According to the letter from the COF, Rario is allegedly engaging in unfair business practices that violate customers’ rights. It further says that the business has been using dishonest marketing techniques and deceiving clients throughout its dealings.

COF says that Rario describes itself as a business that deals in the buying and selling of digital player cards and omits to mention on its website that it is actually an NFT and cryptocurrency platform, according to Business Standard.

“Customers purchase player cards in either INR or USD currency, which are loaded into their ‘Rario wallet’, without realising that they are essentially buying cryptocurrency. CIRCLE, a company that handles payments on behalf of Rario, is an on-ramp, off-ramp service provider that converts incoming Fiat (INR or USD) to USDC, a cryptocurrency. Such transactions have multiple negative impacts on unsuspecting consumers,” the letter said.

According to the regulations of the Government of India, users must present evidence of payment since USDC is a cryptocurrency and tax must be paid on transfers to virtual digital assets (VDAs).

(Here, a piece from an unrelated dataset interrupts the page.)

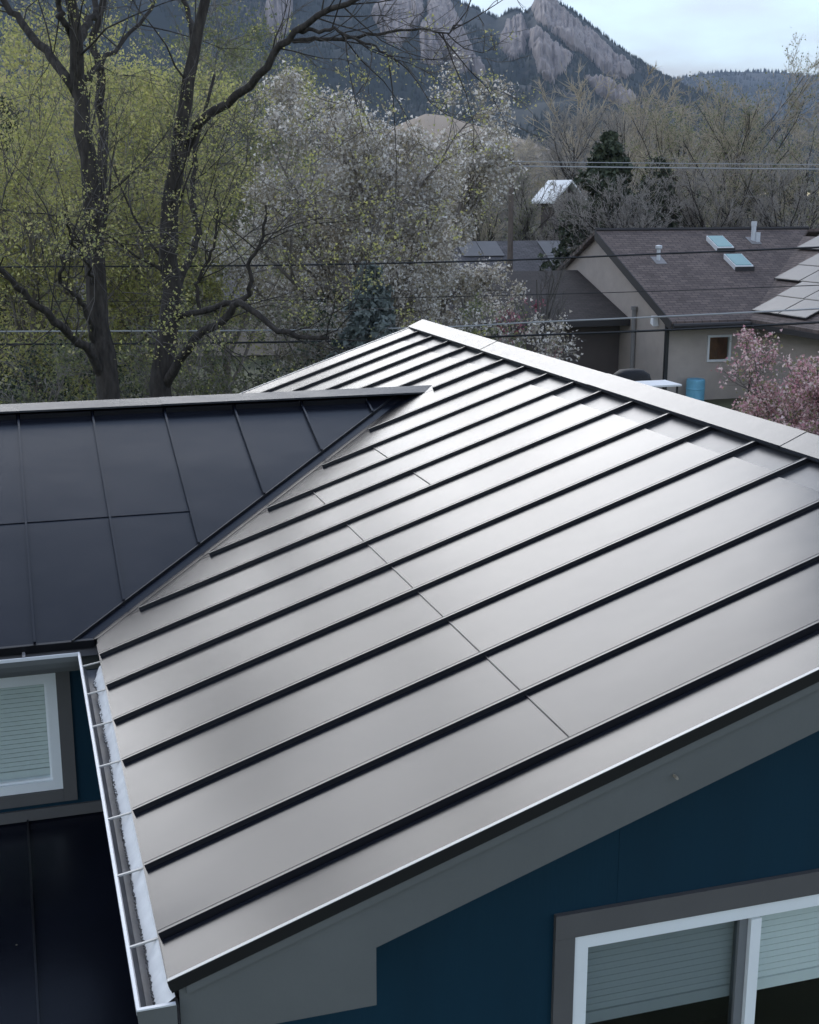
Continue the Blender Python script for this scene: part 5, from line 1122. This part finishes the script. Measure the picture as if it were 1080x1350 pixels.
# ================================================================== WIRES AND POLES
def wire(name, label, pts, D, r, m_, group='overhead wires'):
    P_ = catmull([at(x, y, d_) for (x, y), d_ in zip(pts, D)], 26); mm_ = MB(); mm_.tube(P_, r, 5); o = mm_.build(name, m_); tag(o, label, 'wire', group)
wire('overhead_wire', 'dark wire crossing high in front of the brown shingle roof', [(-300, 356), (0, 352), (350, 350), (640, 344), (860, 335), (1080, 326), (1400, 310)], [24, 23, 22, 21, 20, 19, 18], 0.014, 'wire_dark')
wire('overhead_wire', 'thin dark wire between the upper dark wire and the pale wire', [(-300, 401), (0, 398), (350, 396), (640, 390), (860, 384), (1080, 376), (1400, 362)], [24, 23, 22, 21, 20, 19, 18], 0.006, 'wire_dark')
wire('overhead_wire', 'pale grey cable passing just above the ridge end', [(-300, 440), (0, 437), (300, 436), (560, 432), (700, 425), (860, 418), (1080, 407), (1400, 388)], [24, 23, 22.2, 21.5, 21, 20, 19, 18], 0.013, 'wire_pale')
wire('overhead_wire', 'thick black cable crossing lowest in front of the taupe wall', [(-300, 456), (0, 454), (300, 452), (560, 447), (700, 442), (860, 436), (1080, 425), (1400, 406)], [25, 24, 23.2, 22.5, 22, 21, 20, 19], 0.018, 'wire_dark')
wire('overhead_wire', 'upper of two far pale wires strung across the background trees', [(100, 203), (300, 207), (480, 210), (674, 213), (860, 215), (1080, 217), (1400, 219)], [58, 57, 56, 55, 55, 55, 55], 0.016, 'wire_pale')
wire('overhead_wire', 'lower of two far pale wires strung across the background trees', [(100, 209), (300, 213), (480, 217), (674, 219), (860, 221), (1080, 223), (1400, 224)], [58, 57, 56, 55, 55, 55, 55], 0.026, 'wire_pale')
p0 = ground_at(674, 55.2); pz = at(674, 212, 55.2)[2]
up_ = empty('utility_pole', tuple(p0)); tag(up_, 'brown wooden utility pole carrying the far pale wires', 'pole')
m = MB(); m.tube([(p0[0], p0[1], 0), (p0[0], p0[1], pz+0.3)], [0.14, 0.10], 10); m.build('post', 'pole_wood', up_)
m = MB(); m.box(p0[0]-0.7, p0[0]+0.7, p0[1]-0.16, p0[1]-0.11, pz-0.25, pz-0.12); m.build('crossarm', 'pole_wood', up_)

# ================================================================== AIR
def haze(dens):
    m = bpy.data.materials.new('haze_air'); m.use_nodes = True; n = m.node_tree.nodes; l = m.node_tree.links
    n.remove(n['Principled BSDF']); v = n.new('ShaderNodeVolumePrincipled'); v.inputs['Color'].default_value = (0.62, 0.76, 1.0, 1); v.inputs['Density'].default_value = dens; v.inputs['Anisotropy'].default_value = 0.0
    l.new(v.outputs[0], n['Material Output'].inputs['Volume']); MATS['haze_air'] = m
    b = MB(); b.box(-6200, 6800, -120, 7300, -40, 520); o = b.build('haze', 'haze_air'); tag(o, kind='stuff')
    o['label'] = 'thin blue haze between the trees and the mountains'; o['category'] = 'haze'
HAZE = 0.00007
if HAZE: haze(HAZE)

However, it claimed that consumers are unable to account for the VDA tax that the Government of India mandates since they are unaware of Rario’s INR to USD to USDC to NFT to USDC to USD to INR transaction path.

According to the guidelines set forth by the Finance Ministry, organizations that deal in VDAs are now deemed “reporting entities” for purposes of the Prevention of Money Laundering Act (PMLA) and are required to keep records of KYC information or documentation proving the identities of their clients and beneficial owners.

It then claimed that Rario is in violation of anti-money laundering legislation since users can deposit and trade or send money overseas without providing or being verified by means of Officially Valid Documents, such as PAN.

In accordance with the Liberalized Remittance Scheme (LRS) of the Foreign Exchange Management Act (FEMA) 1999, Rario is allegedly promoting foreign transactions without any transaction restrictions, according to COF founder Bejon Kumar Misra.

The funds are leaving India without utilizing approved channels like LRS, which establishes rules for outward remittance from India. Misra said, “We have requested the Prime Minister and the Finance Minister to urgently investigate the matter.”